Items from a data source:
○ ○ ○

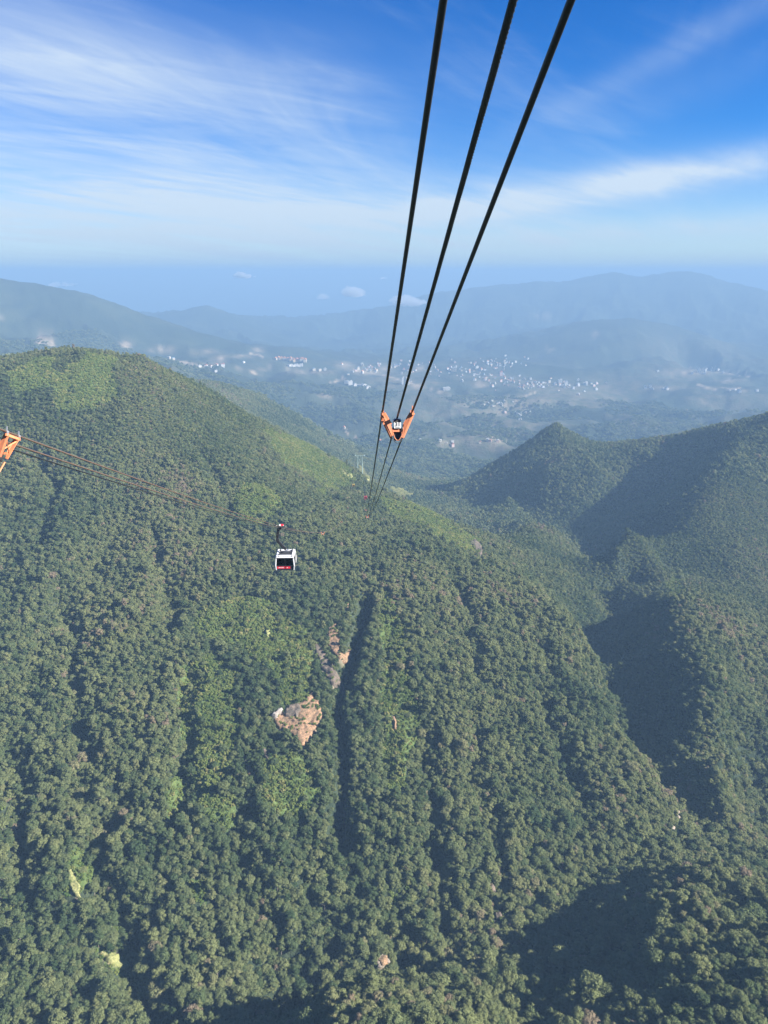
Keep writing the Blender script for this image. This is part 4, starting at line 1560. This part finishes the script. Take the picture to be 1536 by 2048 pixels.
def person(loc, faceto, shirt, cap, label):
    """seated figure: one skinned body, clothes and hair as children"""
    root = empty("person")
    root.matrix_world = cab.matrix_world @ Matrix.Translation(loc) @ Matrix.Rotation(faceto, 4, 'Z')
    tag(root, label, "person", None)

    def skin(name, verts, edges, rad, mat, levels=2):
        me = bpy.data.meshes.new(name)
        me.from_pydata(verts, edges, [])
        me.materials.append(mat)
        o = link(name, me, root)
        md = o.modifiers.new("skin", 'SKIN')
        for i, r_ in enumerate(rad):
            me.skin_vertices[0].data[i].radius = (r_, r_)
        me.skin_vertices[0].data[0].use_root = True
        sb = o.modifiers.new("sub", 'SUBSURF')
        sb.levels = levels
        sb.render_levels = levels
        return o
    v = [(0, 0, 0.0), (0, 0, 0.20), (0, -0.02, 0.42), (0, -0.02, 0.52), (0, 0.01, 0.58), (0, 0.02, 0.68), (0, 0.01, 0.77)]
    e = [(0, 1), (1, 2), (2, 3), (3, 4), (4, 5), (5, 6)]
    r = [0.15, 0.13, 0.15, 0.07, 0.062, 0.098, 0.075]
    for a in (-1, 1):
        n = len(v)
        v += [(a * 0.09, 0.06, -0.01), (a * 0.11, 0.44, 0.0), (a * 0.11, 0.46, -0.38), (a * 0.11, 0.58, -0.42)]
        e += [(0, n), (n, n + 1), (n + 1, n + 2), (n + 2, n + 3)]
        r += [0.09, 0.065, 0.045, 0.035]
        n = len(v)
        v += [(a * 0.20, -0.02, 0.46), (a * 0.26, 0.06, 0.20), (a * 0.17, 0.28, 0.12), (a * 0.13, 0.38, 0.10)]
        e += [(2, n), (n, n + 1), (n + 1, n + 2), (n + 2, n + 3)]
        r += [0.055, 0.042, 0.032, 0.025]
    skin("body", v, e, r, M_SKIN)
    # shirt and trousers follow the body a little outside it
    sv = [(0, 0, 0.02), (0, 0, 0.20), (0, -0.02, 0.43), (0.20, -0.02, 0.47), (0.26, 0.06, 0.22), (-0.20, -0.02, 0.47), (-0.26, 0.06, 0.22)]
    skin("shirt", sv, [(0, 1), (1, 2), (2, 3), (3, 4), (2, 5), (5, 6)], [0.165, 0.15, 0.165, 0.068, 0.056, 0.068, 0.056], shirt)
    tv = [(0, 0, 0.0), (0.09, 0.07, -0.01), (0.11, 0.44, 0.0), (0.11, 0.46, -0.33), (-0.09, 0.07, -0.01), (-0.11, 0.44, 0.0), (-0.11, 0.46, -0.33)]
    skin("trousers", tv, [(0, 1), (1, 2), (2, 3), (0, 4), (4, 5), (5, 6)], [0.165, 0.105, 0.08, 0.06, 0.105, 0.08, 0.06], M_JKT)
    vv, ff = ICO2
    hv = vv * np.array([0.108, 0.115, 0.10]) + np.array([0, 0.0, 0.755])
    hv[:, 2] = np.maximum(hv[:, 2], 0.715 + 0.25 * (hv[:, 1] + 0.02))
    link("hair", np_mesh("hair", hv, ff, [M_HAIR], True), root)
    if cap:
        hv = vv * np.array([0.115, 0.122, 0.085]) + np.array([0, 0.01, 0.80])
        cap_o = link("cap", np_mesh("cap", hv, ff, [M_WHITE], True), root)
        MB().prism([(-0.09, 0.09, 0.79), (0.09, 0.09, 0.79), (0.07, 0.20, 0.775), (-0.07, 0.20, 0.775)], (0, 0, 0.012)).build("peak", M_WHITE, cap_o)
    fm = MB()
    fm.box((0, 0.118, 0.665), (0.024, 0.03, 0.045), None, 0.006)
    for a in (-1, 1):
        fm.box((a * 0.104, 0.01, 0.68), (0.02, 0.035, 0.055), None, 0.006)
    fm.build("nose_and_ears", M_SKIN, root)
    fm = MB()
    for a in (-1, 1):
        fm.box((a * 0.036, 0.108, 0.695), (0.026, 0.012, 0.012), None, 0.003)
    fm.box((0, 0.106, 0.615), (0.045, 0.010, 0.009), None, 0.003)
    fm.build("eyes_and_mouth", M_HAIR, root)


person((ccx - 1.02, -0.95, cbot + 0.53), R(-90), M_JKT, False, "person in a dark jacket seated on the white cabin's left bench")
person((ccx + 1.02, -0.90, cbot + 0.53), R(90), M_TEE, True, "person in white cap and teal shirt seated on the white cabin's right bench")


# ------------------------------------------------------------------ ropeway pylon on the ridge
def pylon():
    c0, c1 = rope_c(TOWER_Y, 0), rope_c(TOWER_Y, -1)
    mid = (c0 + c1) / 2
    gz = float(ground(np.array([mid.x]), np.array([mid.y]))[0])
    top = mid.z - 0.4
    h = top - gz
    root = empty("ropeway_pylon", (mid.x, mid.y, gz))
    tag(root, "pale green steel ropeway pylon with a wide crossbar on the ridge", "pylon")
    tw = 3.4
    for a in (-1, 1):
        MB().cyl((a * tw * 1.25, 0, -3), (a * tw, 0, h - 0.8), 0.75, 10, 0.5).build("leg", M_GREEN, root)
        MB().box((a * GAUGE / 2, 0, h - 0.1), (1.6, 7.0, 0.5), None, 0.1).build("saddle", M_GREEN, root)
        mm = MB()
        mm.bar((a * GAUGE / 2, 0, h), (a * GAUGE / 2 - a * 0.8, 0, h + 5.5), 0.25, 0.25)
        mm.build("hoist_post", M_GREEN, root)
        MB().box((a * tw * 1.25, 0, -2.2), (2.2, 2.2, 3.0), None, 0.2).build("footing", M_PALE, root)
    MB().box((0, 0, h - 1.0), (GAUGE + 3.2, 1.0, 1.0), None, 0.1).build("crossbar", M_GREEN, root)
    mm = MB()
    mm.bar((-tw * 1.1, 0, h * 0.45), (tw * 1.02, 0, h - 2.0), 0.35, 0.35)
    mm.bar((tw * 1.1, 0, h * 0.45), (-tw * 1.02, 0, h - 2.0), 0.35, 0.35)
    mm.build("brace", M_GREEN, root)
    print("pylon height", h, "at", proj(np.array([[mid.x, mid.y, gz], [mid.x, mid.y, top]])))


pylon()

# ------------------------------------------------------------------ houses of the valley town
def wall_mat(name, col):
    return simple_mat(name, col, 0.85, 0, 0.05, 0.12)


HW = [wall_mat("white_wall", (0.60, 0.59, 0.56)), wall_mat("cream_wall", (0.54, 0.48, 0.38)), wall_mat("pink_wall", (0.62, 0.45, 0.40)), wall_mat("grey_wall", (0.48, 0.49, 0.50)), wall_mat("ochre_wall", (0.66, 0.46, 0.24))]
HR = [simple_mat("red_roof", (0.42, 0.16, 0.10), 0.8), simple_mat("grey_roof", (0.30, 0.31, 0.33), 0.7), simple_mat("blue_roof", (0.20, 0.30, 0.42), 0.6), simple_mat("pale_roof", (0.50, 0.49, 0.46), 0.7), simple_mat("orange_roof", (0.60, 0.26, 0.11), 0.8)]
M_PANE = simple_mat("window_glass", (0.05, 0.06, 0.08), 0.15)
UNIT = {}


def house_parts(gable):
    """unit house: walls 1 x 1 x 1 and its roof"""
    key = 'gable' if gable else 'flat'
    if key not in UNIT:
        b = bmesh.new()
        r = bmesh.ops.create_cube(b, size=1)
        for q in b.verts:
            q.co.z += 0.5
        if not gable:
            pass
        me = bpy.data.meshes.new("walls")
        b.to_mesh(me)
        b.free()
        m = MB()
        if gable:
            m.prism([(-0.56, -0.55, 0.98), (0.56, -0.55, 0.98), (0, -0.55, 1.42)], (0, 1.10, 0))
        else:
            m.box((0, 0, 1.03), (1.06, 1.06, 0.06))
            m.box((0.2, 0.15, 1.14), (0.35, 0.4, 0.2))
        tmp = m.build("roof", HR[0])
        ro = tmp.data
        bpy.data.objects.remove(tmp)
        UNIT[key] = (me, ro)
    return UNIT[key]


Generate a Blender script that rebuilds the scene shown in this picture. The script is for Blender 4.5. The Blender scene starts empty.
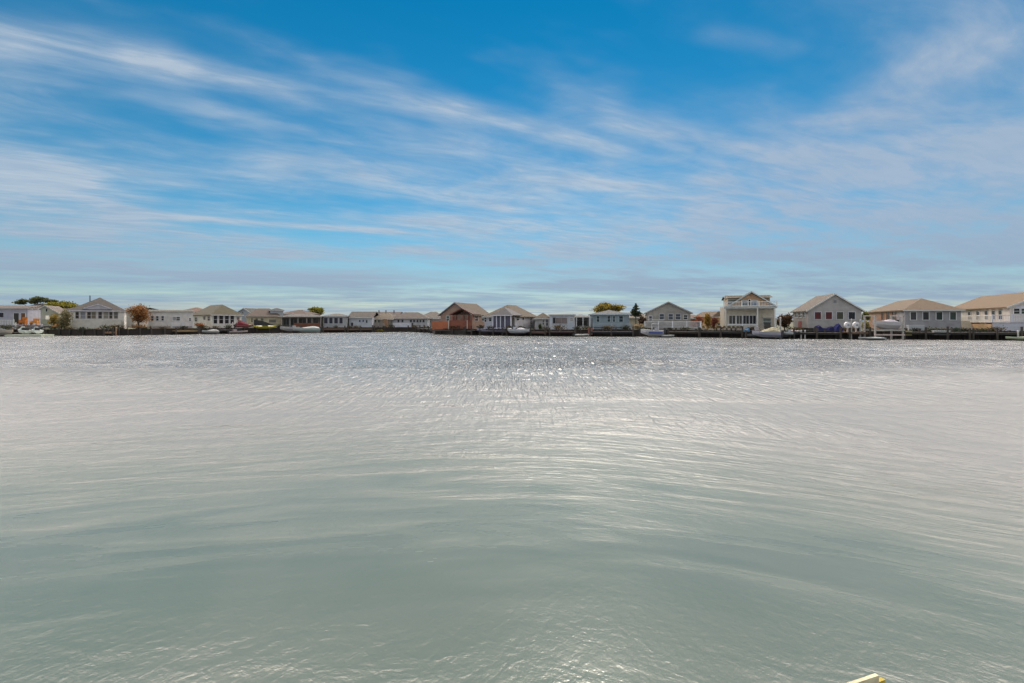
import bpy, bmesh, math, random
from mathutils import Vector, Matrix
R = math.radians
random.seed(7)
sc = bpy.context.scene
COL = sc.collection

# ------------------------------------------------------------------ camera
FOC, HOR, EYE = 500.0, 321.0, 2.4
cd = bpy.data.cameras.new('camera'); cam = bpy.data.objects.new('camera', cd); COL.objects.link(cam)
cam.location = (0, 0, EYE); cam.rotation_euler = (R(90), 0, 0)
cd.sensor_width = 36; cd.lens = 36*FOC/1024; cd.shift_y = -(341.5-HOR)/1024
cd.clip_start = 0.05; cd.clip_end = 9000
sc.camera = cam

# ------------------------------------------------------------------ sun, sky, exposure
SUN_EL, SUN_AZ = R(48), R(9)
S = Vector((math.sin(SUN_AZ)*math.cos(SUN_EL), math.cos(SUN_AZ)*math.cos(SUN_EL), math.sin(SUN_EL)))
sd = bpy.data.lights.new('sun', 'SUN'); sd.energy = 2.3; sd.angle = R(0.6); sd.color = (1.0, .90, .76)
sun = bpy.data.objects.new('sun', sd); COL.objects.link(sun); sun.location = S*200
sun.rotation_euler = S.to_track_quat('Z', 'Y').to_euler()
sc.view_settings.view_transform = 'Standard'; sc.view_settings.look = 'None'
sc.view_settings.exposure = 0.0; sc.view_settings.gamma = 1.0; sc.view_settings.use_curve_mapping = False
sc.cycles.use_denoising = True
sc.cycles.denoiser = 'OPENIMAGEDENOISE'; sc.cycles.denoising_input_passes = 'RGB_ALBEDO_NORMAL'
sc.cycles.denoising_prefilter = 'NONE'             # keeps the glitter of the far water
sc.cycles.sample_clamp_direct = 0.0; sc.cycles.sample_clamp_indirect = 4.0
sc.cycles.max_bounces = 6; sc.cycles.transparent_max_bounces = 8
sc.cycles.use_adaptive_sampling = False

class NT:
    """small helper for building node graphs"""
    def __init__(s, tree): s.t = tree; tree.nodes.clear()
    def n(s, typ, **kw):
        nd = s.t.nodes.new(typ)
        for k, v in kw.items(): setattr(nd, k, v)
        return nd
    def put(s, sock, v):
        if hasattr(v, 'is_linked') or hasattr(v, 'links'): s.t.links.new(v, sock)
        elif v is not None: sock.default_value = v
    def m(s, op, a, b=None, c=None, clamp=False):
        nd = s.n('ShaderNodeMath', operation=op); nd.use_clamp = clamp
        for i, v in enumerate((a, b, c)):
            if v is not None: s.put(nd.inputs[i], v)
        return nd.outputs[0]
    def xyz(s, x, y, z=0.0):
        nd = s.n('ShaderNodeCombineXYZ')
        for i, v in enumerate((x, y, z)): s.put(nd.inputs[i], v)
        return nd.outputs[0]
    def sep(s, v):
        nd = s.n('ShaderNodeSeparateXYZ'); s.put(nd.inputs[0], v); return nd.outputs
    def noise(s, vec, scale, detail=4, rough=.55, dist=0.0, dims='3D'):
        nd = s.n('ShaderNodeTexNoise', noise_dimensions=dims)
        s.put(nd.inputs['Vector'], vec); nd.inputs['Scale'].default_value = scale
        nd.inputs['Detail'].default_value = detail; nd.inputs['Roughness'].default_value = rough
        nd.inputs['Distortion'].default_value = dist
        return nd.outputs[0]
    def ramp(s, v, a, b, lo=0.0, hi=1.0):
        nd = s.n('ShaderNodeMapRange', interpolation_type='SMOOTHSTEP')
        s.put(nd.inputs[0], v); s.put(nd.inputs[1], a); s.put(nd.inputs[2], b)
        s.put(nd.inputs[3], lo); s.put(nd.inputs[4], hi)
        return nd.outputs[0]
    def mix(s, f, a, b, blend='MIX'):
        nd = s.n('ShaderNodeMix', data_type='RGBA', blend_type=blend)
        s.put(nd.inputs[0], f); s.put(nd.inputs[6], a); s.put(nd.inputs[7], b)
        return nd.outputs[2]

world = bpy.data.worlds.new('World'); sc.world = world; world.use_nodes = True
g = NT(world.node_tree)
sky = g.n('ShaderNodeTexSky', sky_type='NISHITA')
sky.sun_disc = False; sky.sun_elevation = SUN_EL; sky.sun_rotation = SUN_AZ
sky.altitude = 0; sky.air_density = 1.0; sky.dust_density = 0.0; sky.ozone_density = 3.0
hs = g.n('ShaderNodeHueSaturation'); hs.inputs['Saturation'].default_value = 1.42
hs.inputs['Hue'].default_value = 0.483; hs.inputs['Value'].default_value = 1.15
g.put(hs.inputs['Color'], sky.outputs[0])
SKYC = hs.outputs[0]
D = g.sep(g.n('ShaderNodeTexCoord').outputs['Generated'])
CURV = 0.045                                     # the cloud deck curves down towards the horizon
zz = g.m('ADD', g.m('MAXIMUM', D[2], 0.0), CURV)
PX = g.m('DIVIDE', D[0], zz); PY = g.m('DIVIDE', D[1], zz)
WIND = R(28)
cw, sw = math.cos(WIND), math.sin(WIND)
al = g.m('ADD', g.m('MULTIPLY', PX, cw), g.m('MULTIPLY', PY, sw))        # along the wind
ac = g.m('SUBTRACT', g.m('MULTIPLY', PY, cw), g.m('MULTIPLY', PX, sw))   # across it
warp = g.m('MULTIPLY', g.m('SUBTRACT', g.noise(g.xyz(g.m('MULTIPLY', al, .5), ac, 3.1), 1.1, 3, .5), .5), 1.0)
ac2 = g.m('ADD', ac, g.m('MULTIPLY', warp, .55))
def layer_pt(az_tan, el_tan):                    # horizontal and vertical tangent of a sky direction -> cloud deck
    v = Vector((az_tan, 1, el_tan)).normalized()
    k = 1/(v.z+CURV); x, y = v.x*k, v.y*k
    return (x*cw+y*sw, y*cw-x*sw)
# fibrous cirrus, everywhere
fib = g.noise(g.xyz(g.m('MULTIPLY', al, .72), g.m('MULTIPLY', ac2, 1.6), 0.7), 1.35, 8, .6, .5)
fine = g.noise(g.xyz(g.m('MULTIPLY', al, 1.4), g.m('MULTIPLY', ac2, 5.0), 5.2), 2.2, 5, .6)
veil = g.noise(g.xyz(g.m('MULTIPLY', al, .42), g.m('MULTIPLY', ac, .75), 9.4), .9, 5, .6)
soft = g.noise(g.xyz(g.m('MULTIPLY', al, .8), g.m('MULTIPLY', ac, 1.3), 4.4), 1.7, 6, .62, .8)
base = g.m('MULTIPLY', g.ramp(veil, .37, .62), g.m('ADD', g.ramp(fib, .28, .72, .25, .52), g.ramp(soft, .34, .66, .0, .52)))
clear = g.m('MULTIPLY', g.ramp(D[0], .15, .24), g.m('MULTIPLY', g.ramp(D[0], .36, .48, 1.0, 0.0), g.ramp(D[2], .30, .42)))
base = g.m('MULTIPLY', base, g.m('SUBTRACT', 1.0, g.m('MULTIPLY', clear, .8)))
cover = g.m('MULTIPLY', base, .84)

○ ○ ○

» **What is being asked**
Using the data above, which lines fall from the one with "Generate a Blender" through the one with "COL = sc.collection"? Repeat them exactly, ends included, minus any pictures.

» **Output of the exercise**
Generate a Blender script that rebuilds the scene shown in this picture. The script is for Blender 4.5. The Blender scene starts empty.
import bpy, bmesh, math, random
from mathutils import Vector, Matrix
R = math.radians
random.seed(7)
sc = bpy.context.scene
COL = sc.collection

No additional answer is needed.